Some years ago, I got the notion that volunteering was a cool thing to do. And as I continued to volunteer, I found out that volunteering has a lot of benefits.

The first perk is getting to know new people. There are so many interesting people in the world, why not get to know a few of them through a volunteer project, walk, event or a community organization?

My husband and I started volunteering through our church and are glad we did. Through church activities, we got to know some really wonderful people and learned new things. Our volunteer connections at church eventually led us to an overseas trip together with other volunteers who had become friends. Over time, we expanded our volunteerism outside of our church.

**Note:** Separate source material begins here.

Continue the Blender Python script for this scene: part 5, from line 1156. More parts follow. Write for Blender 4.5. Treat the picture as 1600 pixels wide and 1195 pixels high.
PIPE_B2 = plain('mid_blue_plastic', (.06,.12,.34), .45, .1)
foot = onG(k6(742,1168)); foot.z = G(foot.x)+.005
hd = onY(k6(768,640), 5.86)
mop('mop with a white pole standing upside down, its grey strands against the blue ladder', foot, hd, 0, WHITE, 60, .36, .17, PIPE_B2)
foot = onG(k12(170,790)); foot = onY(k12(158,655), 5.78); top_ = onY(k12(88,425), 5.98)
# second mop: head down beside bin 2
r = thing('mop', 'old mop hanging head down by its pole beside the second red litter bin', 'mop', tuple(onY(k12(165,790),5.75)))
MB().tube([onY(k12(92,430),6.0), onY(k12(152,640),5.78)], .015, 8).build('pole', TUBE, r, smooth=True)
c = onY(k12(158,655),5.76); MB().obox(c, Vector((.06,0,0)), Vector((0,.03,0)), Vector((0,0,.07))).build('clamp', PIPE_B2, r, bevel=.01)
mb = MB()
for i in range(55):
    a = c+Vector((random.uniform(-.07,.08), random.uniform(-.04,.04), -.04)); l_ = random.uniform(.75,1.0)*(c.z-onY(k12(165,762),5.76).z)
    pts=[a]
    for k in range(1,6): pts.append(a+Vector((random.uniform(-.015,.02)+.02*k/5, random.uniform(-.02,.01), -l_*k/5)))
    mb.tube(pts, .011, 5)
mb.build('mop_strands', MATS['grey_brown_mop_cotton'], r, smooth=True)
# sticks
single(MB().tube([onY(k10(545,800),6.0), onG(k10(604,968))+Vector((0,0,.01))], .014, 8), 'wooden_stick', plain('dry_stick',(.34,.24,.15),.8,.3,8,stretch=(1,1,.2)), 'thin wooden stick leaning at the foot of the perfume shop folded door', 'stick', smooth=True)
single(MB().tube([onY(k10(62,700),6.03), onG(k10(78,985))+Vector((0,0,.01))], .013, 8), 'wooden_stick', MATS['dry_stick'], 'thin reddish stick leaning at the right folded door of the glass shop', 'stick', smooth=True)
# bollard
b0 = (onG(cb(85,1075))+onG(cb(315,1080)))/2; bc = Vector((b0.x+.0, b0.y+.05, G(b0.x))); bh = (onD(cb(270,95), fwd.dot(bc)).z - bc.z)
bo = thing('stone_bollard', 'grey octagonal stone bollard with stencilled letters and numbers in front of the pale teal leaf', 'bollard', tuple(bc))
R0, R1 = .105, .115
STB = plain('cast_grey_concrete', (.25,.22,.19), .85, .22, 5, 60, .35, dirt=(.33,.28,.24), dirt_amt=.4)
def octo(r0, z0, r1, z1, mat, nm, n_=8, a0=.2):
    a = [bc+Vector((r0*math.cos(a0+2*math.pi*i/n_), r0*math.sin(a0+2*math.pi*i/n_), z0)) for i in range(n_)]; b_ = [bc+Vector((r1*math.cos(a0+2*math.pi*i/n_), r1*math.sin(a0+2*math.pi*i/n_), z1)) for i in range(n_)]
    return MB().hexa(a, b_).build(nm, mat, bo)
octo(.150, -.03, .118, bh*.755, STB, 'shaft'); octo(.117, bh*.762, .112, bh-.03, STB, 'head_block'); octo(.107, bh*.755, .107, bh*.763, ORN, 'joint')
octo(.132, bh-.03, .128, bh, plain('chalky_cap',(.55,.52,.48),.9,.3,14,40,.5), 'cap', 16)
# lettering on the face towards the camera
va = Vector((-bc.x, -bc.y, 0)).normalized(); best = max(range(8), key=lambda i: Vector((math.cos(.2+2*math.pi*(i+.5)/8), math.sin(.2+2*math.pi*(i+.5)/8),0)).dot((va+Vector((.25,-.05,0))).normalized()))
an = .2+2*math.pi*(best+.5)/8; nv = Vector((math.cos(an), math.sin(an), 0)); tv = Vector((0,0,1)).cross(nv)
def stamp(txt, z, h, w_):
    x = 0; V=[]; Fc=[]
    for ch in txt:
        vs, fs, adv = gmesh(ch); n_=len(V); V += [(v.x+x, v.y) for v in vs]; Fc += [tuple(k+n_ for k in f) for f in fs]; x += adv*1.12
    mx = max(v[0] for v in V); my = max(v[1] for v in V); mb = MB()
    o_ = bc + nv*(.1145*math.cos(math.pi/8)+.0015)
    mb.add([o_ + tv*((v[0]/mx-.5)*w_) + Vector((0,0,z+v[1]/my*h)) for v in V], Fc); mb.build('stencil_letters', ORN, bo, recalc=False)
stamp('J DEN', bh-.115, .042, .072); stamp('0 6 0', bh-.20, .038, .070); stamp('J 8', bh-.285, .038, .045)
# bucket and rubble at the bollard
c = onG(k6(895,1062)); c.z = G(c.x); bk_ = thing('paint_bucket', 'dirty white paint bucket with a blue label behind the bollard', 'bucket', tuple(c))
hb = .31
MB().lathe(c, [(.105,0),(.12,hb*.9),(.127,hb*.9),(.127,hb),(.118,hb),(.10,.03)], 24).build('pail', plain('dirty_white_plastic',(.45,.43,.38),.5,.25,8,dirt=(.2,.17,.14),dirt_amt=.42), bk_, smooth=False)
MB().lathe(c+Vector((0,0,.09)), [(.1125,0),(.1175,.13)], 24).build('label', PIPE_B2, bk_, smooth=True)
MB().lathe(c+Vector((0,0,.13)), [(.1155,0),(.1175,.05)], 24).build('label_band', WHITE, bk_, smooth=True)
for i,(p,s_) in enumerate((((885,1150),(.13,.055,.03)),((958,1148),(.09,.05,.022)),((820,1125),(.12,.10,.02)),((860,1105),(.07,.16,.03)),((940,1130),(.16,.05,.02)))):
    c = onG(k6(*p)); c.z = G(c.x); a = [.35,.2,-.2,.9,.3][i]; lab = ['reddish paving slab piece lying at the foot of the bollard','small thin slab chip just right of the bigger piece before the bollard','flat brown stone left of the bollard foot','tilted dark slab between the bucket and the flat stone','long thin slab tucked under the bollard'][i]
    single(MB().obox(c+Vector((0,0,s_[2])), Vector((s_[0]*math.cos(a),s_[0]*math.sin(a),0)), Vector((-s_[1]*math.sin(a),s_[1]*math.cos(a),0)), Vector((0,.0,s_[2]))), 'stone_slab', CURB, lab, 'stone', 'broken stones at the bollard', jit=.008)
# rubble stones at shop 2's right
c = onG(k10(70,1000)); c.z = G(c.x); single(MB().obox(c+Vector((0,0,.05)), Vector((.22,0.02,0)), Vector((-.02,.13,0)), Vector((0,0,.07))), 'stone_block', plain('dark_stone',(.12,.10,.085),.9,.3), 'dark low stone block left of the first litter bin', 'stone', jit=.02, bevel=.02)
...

In addition to new friendships, volunteering can help you develop connections. Maybe you need someone to do work at your home, help you plan a special event or guide you through travel plans but you don’t know who could help you. Through your volunteer experiences in meeting new people, you may meet someone who knows someone who knows a guy who can …  you get the picture. And referrals are a great way to get the work you need done.

Besides new friends and connections, another perk of volunteering is learning something new. Maybe you only want to know more about something such as gardening, cycling, cooking, Tai Chi, whatever. Have fun!

Other volunteer experiences may give you an opportunity to bone up your skill set that could help with a career change. Some of my volunteer experiences helped me hone marketable software computer skills. Plus, volunteerism looks good on your resume.

You wouldn’t probably think of this one, but numerous sources site confidence building as a benefit of volunteering. If you think of it, every time you learn to do something new, don’t you feel good about yourself?

If you are really good at something, volunteer to teach others. This doesn’t necessarily mean standing in front of a classroom setting — although it could mean that. Teaching can take place in many settings, such as in a circle of chairs or around a table and having a conversation. It could be working with someone side-by-side on a project, like framing a house, laying sod or working on repairing a bike. It could be a thrill for you to see others bloom from something you shared. Plus, if you’re shy about your communication abilities, teaching what you know to others could boost your confidence while improving your speaking skills in front of others.

Invite your family to join you. Bring your older children into your volunteering interests, even if they are adults. What a great way to teach them about giving and generosity of spirit.

Never volunteered before? Nervous about it becoming a long-term gig? Trends have changed. Many organizations have redesigned their volunteer needs to fit today’s lifestyle and interests by offering short-term projects. Volunteering can be anything from a one-time event — like working the registration table at a walk-a-thon — to a short-term project — such as being an adult counselor at a kid’s camp — to a longer gig — like serving on a board for a nonprofit.

New to volunteering? Try a one-time volunteer project. Bring a friend with you. Then try different things. Spread your wings, share your gifts and build your confidence. And all the while, you’ll enrich yourself while enriching your community.

Lois Bell is an AARP community action team volunteer in Sheridan.